Quando o assunto é Guerra da Ucrânia, a postura do governo brasileiro tem se fixado em um meio-termo já há algum tempo. No final do ano passado, por exemplo, o Brasil chegou a condenar a invasão na assembleia da ONU, mas previamente, havia se declarado contra as sanções impostas à Rússia. Este ano, o governo Lula recusou um pedido dos Estados Unidos para o envio de armas para a Ucrânia, o que acabou frustrando alguns líderes ocidentais.
E não é por menos. Desde que assumiu o cargo, em 1º de janeiro, o presidente brasileiro Luiz Inácio Lula da Silva tem defendido publicamente um fim para o conflito entre Rússia e Ucrânia. O Brasil diz que quer fazer parte de um grupo de nações que luta pela paz.
O Brasil deu um passo adiante nessa retórica essa semana, quando o principal assessor de relações exteriores de Lula, Celso Amorim, voou até Moscou para se encontrar pessoalmente com o presidente russo, Vladimir Putin. O objetivo, segundo o governo brasileiro, seria dialogar sobre a possibilidade de abrir uma negociação de paz com a Ucrânia. Celso Amorim e Vladmir Putin sentaram-se em lados opostos da longa mesa oval de Putin dedicada à recepção de dignitários estrangeiros.
Amorim conversou com a CNN Brasil após a reunião, declarando que “Dizer que as portas para [negociação] estão abertas seria um exagero”, disse ele, enigmaticamente. “Mas dizer que estão totalmente fechadas também não é verdade.”, finalizou o ex-chanceler.
Lula já havia conversado com o presidente ucraniano, Volodymyr Zelensky, no mês passado, sobre os esforços para trazer a paz ao país. Na quinta-feira, Lula disse a jornalistas em Brasília que “Putin não pode ficar com o território ucraniano” que invadiu no início de 2022. “Talvez possamos discutir a Crimeia. Mas ele tem que pensar em sua invasão”, disse o presidente. Lula também reiterou que o mundo precisa de paz e que é preciso encontrar uma solução para o conflito.
Viagem à Paris
A viagem de Celso Amorim também incluiu uma parada em Paris, onde se reuniu com o diplomata Emmanuel Bonne, conselheiro do presidente Emmanuel Macron para temas de relações internacionais. A visita teria a intenção, segundo fontes, de “equilibrar” a atenção dada aos dois lados do conflito na Ucrânia, já que uma visita ao país presidido por Volodymyr Zelensky não era considerada viável.

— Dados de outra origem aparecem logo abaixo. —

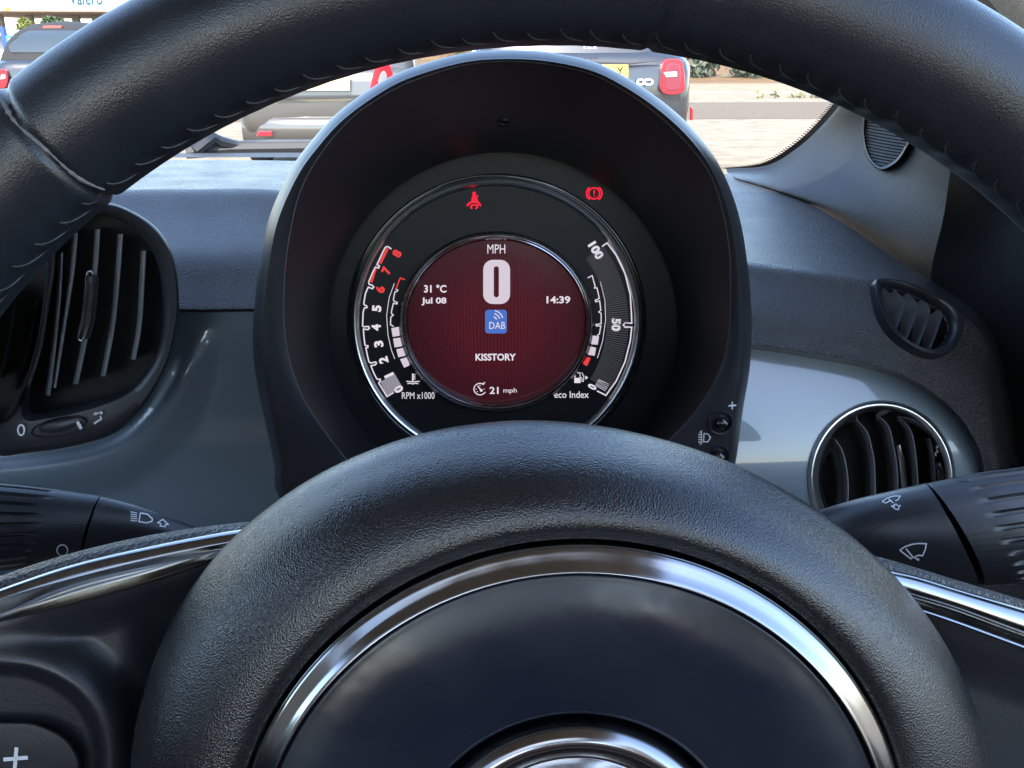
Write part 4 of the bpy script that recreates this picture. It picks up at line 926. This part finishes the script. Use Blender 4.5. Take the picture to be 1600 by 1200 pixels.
# hub: grained ring, chrome ring, cover, badge
def lathe(mb, prof, n=180, ex=None):
    mb.grid([[WL(r * cos(2 * pi * k / n) * (ex(2 * pi * k / n, r) if ex else 1), r * sin(2 * pi * k / n) * (ex(2 * pi * k / n, r) if ex else 1), h) for k in range(n)] for r, h in prof], cu=True)
def cprof(p, n=5): return cr(p, n)
HS = [(-35, .094), (-20, .0935), (2, .0918), (15, .0886), (26, .0857), (39, .0829), (49, .0812), (58, .0802), (76, .0795), (92, .0811), (106, .0832), (121, .0858), (137, .0887), (148, .0901), (160, .0904), (174, .0908), (190, .091), (215, .091), (240, .088), (270, .086), (300, .088)]
def hub_s(t_):
    a = math.degrees(t_) % 360
    a = a - 360 if a > 325 else a
    L = HS + [(325, .094)]
    if a < -35: a = -35
    for k in range(len(L) - 1):
        if L[k][0] <= a <= L[k + 1][0]:
            p = [L[max(0, k - 1)][1], L[k][1], L[k + 1][1], L[min(len(L) - 1, k + 2)][1]]; f = (a - L[k][0]) / (L[k + 1][0] - L[k][0]); break
    return p[1] + (p[2] - p[1]) * (f * f * (3 - 2 * f) * .5 + f * .5)
_hp = [sum(hub_s(2 * pi * (k + q) / 240) for q in range(-6, 7)) / 13 for k in range(240)]
def hub_rows():
    base = cr([(.0640, 0, .030), (.0640, 0, .0412), (.0650, 0, .0428), (.0672, .04, .0436), (.0672, .30, .0420), (.0672, .62, .0370), (.0672, .86, .0292), (.0672, 1.0, .0200), (.0640, 1.0, .0060), (.0520, 1.0, -.02), (.035, 1.0, -.05)], 6)
    return [[WL(*[(r + (S - .0672) * t_) * f(2 * pi * k / 240) for f in (cos, sin)], h) for k, S in enumerate(_hp)] for r, t_, h in base]
mb = MB(); mb.grid(hub_rows(), cu=True); mb.build('hub_ring', M_HUBRING, whl, 60)
mb = MB(); lathe(mb, cprof([(.0635, .034), (.0634, .0422), (.0632, .0434), (.0627, .0441), (.0618, .0446), (.0609, .0451), (.0602, .0457), (.0596, .0463), (.0590, .0461), (.0588, .042)], 4)); mb.build('hub_trim_ring', M_CHROME, whl, 60)
mb = MB(); lathe(mb, cprof([(.0589, .040), (.0587, .0448), (.0570, .0456), (.051, .0464), (.044, .0462), (.038, .0456), (.0335, .0450), (.0318, .0444), (.0308, .042), (.0305, .034)])); mb.build('airbag_cover', M_AIRBAG, whl, 60)
mb = MB(); lathe(mb, cprof([(.0306, .034), (.0302, .0395), (.0298, .0428), (.0288, .0452), (.0272, .0464), (.0254, .0460), (.0238, .0446), (.0226, .0436), (.0215, .0440), (.015, .0462), (.008, .0474), (.0004, .0478)])); mb.build('badge', M_CHROME, whl, 60)
# spokes
def wrow(xs_, ys_, h): return [WP(a, b, h) for a, b in cr(list(zip(xs_, ys_)), 8)]
def spoke(xs_, E0, E1, E2, Eb, E3, low):
    mb = MB(); av = lambda A, B, t_: [a * (1 - t_) + b * t_ for a, b in zip(A, B)]
    up = [a + 3 for a in E0]
    mb.grid([wrow(xs_, up, -.02), wrow(xs_, av(up, E0, .8), -.004), wrow(xs_, E0, .004), wrow(xs_, av(E0, E1, .5), .0075), wrow(xs_, E1, .0085)]); sp = mb.build('spoke', M_PAD, whl, 70)
    mb = MB(); mb.grid([wrow(xs_, [a - 1 for a in E1], .006), wrow(xs_, E1, .0095), wrow(xs_, av(E1, E2, .12), .0110), wrow(xs_, av(E1, E2, .5), .0122), wrow(xs_, av(E1, E2, .9), .0126), wrow(xs_, E2, .0120), wrow(xs_, av(E2, Eb, .6), .0095), wrow(xs_, Eb, .0090), wrow(xs_, av(Eb, E3, .3), .0098), wrow(xs_, av(Eb, E3, .85), .0120), wrow(xs_, E3, .0122), wrow(xs_, [a + 2 for a in E3], .0110), wrow(xs_, [a + 4 for a in E3], .006)])
    mb.build('spoke_trim', M_CHROME, sp, 70)
    return sp
lx = [-460, -170, 0, 120, 240, 350, 430]
E3L = [1128, 1008, 969, 940, 906, 868, 838]
spL = spoke(lx, [1086, 966, 900, 862, 835, 819, 812], [1106, 986, 920, 880, 852, 831, 820], [1120, 1000, 938, 904, 874, 851, 838], [1123, 1003, 960, 920, 888, 860, 840], E3L, 0)
rx_ = [1310, 1384, 1432, 1497, 1600, 1770, 2080]
E3R = [915, 938, 952, 974, 1012, 1075, 1195]
spR = spoke(rx_, [855, 873, 887, 907, 938, 990, 1110], [872, 889, 900, 920, 951, 1003, 1123], [894, 916, 931, 951, 989, 1050, 1170], [898, 920, 936, 956, 994, 1055, 1175], E3R, 0)
rec = cr([(-140, 1046), (-60, 1036), (0, 1037), (52, 1043), (104, 1066), (140, 1100), (160, 1142), (166, 1200), (150, 1280), (80, 1330), (-80, 1330), (-180, 1240), (-180, 1110)], 5, True)
btn = cr([(-100, 1130), (-40, 1128), (20, 1128), (56, 1131), (96, 1148), (118, 1172), (127, 1205), (110, 1260), (40, 1290), (-90, 1280), (-140, 1200)], 5, True)
e3 = cr(list(zip(lx, E3L)), 8)
def e3y(x, e):
    for a, b in zip(e, e[1:]):
        if a[0] <= x <= b[0]: return a[1] + (b[1] - a[1]) * (x - a[0]) / (b[0] - a[0])
    return e[-1][1]
mb = MB(); rows = []
for i in range(75):
    row = []
    for j in range(140):
        x = -460 + 890 * j / 139; y0 = e3y(x, e3) + 3; y = y0 + (1330 - y0) * i / 74
        s_ = poly_sd(x, y, rec[::2])
        h = .0015 + .0075 * (1 - sst(0, 85, s_)) if s_ > 0 else .009 - .008 * sst(0, 16, -s_)
        h += .005 * (1 - sst(0, 60, y - y0)) * (1 if s_ > 0 else 0) * (1 - (1 - sst(0, 85, s_)))
        h -= .010 * sst(180, 300, x) * sst(900, 1000, y)
        row.append(WP(x, y, h))
    rows.append(row)
mb.grid(rows); mb.build('spoke_panel', M_SATIN, spL, 0); bpy.data.objects['spoke_panel'].data.shade_smooth()
mb = MB(); B2 = [[WP(a, b, h) for a, b in scl(btn, k)] for k, h in ((1.0, -.004), (1.0, .0035), (.985, .0048), (.95, .0054), (.5, .0058), (.05, .0058))]
mb.grid(B2, cu=True); mb.fan(B2[-1]); PBT = mb.bvh(); bt = mb.build('button', M_SATIN, whl, 60)
pb = proj_mesh(PBT, .0002)
sub('plus_mark', M_WHITEMARK, lambda m: (stroke(m, [(6, 1186), (25, 1184.5), (44, 1183)], 6, pb), stroke(m, [(26.5, 1167), (25, 1184), (23.5, 1202)], 6, pb)), bt)
e3r = cr(list(zip(rx_, E3R)), 8)
mb = MB(); rows = []
for i in range(40):
    row = []
    for j in range(50):
        x = 1310 + 770 * j / 49; y0 = e3y(x, e3r) + 4; y = y0 + (1400 - y0) * i / 39
        row.append(WP(x, y, .009 - .007 * sst(0, 90, y - y0)))
    rows.append(row)
mb.grid(rows); o = mb.build('spoke_panel', M_SATIN, spR, 0); o.data.shade_smooth()
# column cowl behind the hub
mb = MB(); a = WC + V((0, .05, -.04)); a = a + V((0, 0, -.05)); mb.tube([a, a + V((0, .10, -.02)), a + V((0, .22, -.05))], [.05, .055, .06], 24); mb.build('column_cowl', M_SATIN, whl)

# ================================================================== STALKS
def stalk(name, label, secs, joint_i, nrib, ribdir):
    """secs: (top px, bottom px, depth) across the stalk; flattened oval section"""
    t = thing(name, P(*[(secs[0][0][k] + secs[0][1][k]) / 2 for k in (0, 1)], secs[0][2]), label, 'control stalk')
    S = cr([(a[0], a[1], b[0], b[1], d) for a, b, d in secs], 8)
    def sect(s_, k=1.0, n=48):
        A = P(s_[0], s_[1], s_[4]); B = P(s_[2], s_[3], s_[4]); c_ = (A + B) / 2; v_ = (A - B) / 2 * k
        return c_, v_
    rows = []
    def ring(s_, axis, k=1.0, n=56):
        c_, v_ = sect(s_, k); f_ = axis.cross(v_).normalized() * v_.length * .72
        return [c_ + v_ * cos(2 * pi * q / n) + f_ * sin(2 * pi * q / n) for q in range(n)]
    cs = [sect(s_)[0] for s_ in S]
    for i, s_ in enumerate(S):
        ax = (cs[min(i + 1, len(cs) - 1)] - cs[max(i - 1, 0)]).normalized(); rows.append(ring(s_, ax))
    return t, rows
def ribbed(rows, i0, i1, dep, nr=22):
    out = []
    for i, r in enumerate(rows):
        c_ = sum(r, V()) / len(r); n = len(r)
        env = sst(i0, i0 + 1.2, i) * (1 - sst(i1 - .1, i1, i)) if i1 > i0 else 0
        out.append(r)
    return out
def grooves(mb_rows, start, nr, dep, keep=lambda q, n: True):
    """long finger grooves cut along the stalk from row `start` on"""
    out = []
    for i, r in enumerate(mb_rows):
        n = len(r); c_ = sum(r, V()) / n; e = start(i)
        out.append([p + (c_ - p).normalized() * dep * e * sst(.30, .72, cos(q * 2 * pi * nr / n)) for q, p in enumerate(r)])
    return out
def dense(rows, n):  # more points round each ring
    return [resamp(r, n, True) for r in rows]
# left stalk, from its fluted end at the picture's edge to the column
LS = [((-140, 752), (-150, 905), .262), ((-60, 754), (-70, 900), .262), ((0, 759), (-10, 890), .262), ((60, 765), (45, 882), .262), ((110, 772), (95, 872), .262), ((154, 778), (132, 862), .262)]
LS2 = [((155.5, 778.5), (133.5, 861.5), .262), ((210, 792), (200, 860), .263), ((270, 812), (262, 868), .265), ((350, 842), (340, 890), .27), ((450, 880), (440, 925), .285)]
t, r1 = stalk('lamp_stalk', 'black lamp stalk with a headlamp symbol, left of the steering wheel hub', LS, 0, 0, 0)
r1 = dense(r1, 336); nR = len(r1); g1 = grooves(r1, lambda i: 1 - sst(nR - 18, nR - 13, i), 24, .0013)
mb = MB(); mb.grid(g1, cu=True); mb.fan(g1[0]); mb.fan(g1[-1]); LB1 = mb.bvh(); knob = mb.build('rotary_end', M_SATIN, t, 50)
pk = proj_mesh(LB1, .0002); sub('off_mark', M_WHITEMARK, lambda m: stroke(m, arc(97.5, 859, 8.3, 8.3, 0, 360, 28), 2, pk), knob)
t2, r2 = stalk('tmp', 'tmp', LS2, 0, 0, 0); bpy.data.objects.remove(t2)
r2 = dense(r2, 120); mb = MB(); mb.grid(r2, cu=True); mb.fan(r2[0]); LB2 = mb.bvh(); arm_ = mb.build('stalk_arm', M_SATIN, t, 50)
pk2 = proj_mesh(LB2, .0002)
def beam(m):
    for k in range(5): stroke(m, [(204 + k * .0, 800 + k * 3.3 - 0), (214, 802.5 + k * 2.9)], 1.3, pk2)
    stroke(m, [(219, 802), (230, 804), (238, 811), (237, 815), (228, 817), (217, 815), (219, 802)], 1.8, pk2)
    stroke(m, [(254, 812), (263, 820), (258, 819.5), (258, 823), (250, 822), (251, 818.5), (246, 817), (254, 812)], 1.5, pk2)
sub('high_beam_mark', M_WHITEMARK, beam, arm_)
sub('seam_line', M_DARK, lambda m: stroke(m, cr([(140, 816), (165, 820), (195, 828), (222, 840)], 4), 1.6, pk2), arm_)
# right stalk
RS = [((1456, 762), (1522, 905), .262), ((1500, 753), (1560, 903), .262), ((1540, 745), (1600, 898), .262), ((1600, 737), (1650, 893), .262), ((1680, 725), (1720, 885), .262), ((1780, 712), (1810, 880), .262)]
RS2 = [((1200, 830), (1245, 950), .282), ((1290, 802), (1345, 925), .270), ((1350, 786), (1415, 915), .265), ((1410, 772), (1475, 910), .263), ((1453, 763), (1519, 905.5), .262)]
t, r1 = stalk('wiper_stalk', 'black wiper stalk with a wiper symbol, right of the steering wheel hub', RS, 0, 0, 0)
r1 = dense(r1, 336); g1 = grooves(r1, lambda i: sst(8, 13, i), 24, .0013)
mb = MB(); mb.grid(g1, cu=True); mb.fan(g1[0]); mb.fan(g1[-1]); mb.build('rotary_end', M_SATIN, t, 50)
t2, r2 = stalk('tmp', 'tmp', RS2, 0, 0, 0); bpy.data.objects.remove(t2)
r2 = dense(r2, 120); mb = MB(); mb.grid(r2, cu=True); mb.fan(r2[-1]); RB2 = mb.bvh(); arm_ = mb.build('stalk_arm', M_SATIN, t, 50)
pk3 = proj_mesh(RB2, .0002)
def wq(l): return [(1280 + a / 4.616, 740 + b / 4.616) for a, b in l]
def wiper(m):
    stroke(m, wq([(580, 550), (620, 525), (670, 508), (720, 502), (772, 505), (762, 550), (745, 590), (715, 587), (690, 598)]), 2.0, pk3); stroke(m, wq([(580, 550), (618, 580), (660, 612), (672, 602)]), 2.0, pk3); stroke(m, wq([(625, 540), (670, 595), (712, 618)]), 2.0, pk3); poly(m, arc(*wq([(712, 618)])[0], 2, 2, 0, 360, 10)[:-1], pk3)
sub('wiper_mark', M_WHITEMARK, wiper, arm_)
def wash(m):
    stroke(m, wq([(455, 205), (490, 180), (540, 165), (585, 165), (570, 190), (550, 200)]), 1.3, pk3); stroke(m, wq([(455, 205), (480, 215), (520, 195)]), 1.3, pk3); stroke(m, wq([(500, 185), (535, 215)]), 1.3, pk3)
    stroke(m, wq([(520, 235), (550, 258), (572, 262), (572, 250), (585, 232), (568, 235), (555, 222), (540, 225), (545, 238), (520, 235)]), 1.3, pk3)
sub('washer_mark', M_WHITEMARK, wash, arm_)
sub('seam_line', M_DARK, lambda m: stroke(m, cr(wq([(290, 480), (400, 400), (520, 335), (650, 295), (820, 262)]), 4), 1.6, pk3), arm_)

Ao contrário da maioria dos líderes da UE, o presidente francês continuou a conversar com Putin depois da invasão da Ucrânia. Nesta semana, Macron foi à China para pressionar o governo chinês à auxiliar nas negociações de paz.
Após a reunião, Amorim reconheceu, no entanto, que Rússia e Ucrânia preferem continuar lutando a estabelecer uma trégua agora, especialmente com a Ucrânia se preparando para a chamada “ofensiva de primavera”. A ofensiva é uma mega operação militar ucraniana que especialistas supõem que deve acontecer nos próximos meses.
“Não há margem para negociação entre a Rússia e a Ucrânia”
Rubens Barbosa, ex-diplomata brasileiro e presidente do Instituto de Relações Internacionais e Comércio Exterior, com sede em São Paulo, disse à Foreign Policy que via com “ceticismo” a possibilidade de negociações de paz no momento. “Não há margem para negociação entre a Rússia e a Ucrânia no momento”, disse ele. “A visita foi um gesto político importante, mas não tem efeito prático”, concluiu.
Ainda assim, acrescentou Barbosa, a viagem de Amorim mostrou que a Rússia valoriza sua relação com o Brasil. O ex-diplomata também demonstrou surpresa com Putin ter recebido pessoalmente Celso Amorim. “Celso é conselheiro e Putin é presidente de uma potência nuclear.”, comentou. Os dois países cooperam há anos por meio do grupo BRICS, que também inclui Índia, China e África do Sul. Barbosa observou também que, se o Brasil continuar mantendo neutralidade no conflito, poderá atuar como um interlocutor confiável na guerra.
A aposta do Brasil é que seus contínuos apelos públicos e privados pela paz podem gerar impulso para que outros países trabalhem pelo fim do conflito. O próprio Lula visitará a China no final deste mês e diz que planeja instar pessoalmente o presidente chinês para auxiliar nas negociações.
Os Estados Unidos é o maior benfeitor da Ucrânia no conflito e até agora tem resistido aos esforços para negociar o fim da guerra. No entanto, o governo brasileiro busca ter voz na arena mundial e esta semana demonstrou-se determinado a usá-la.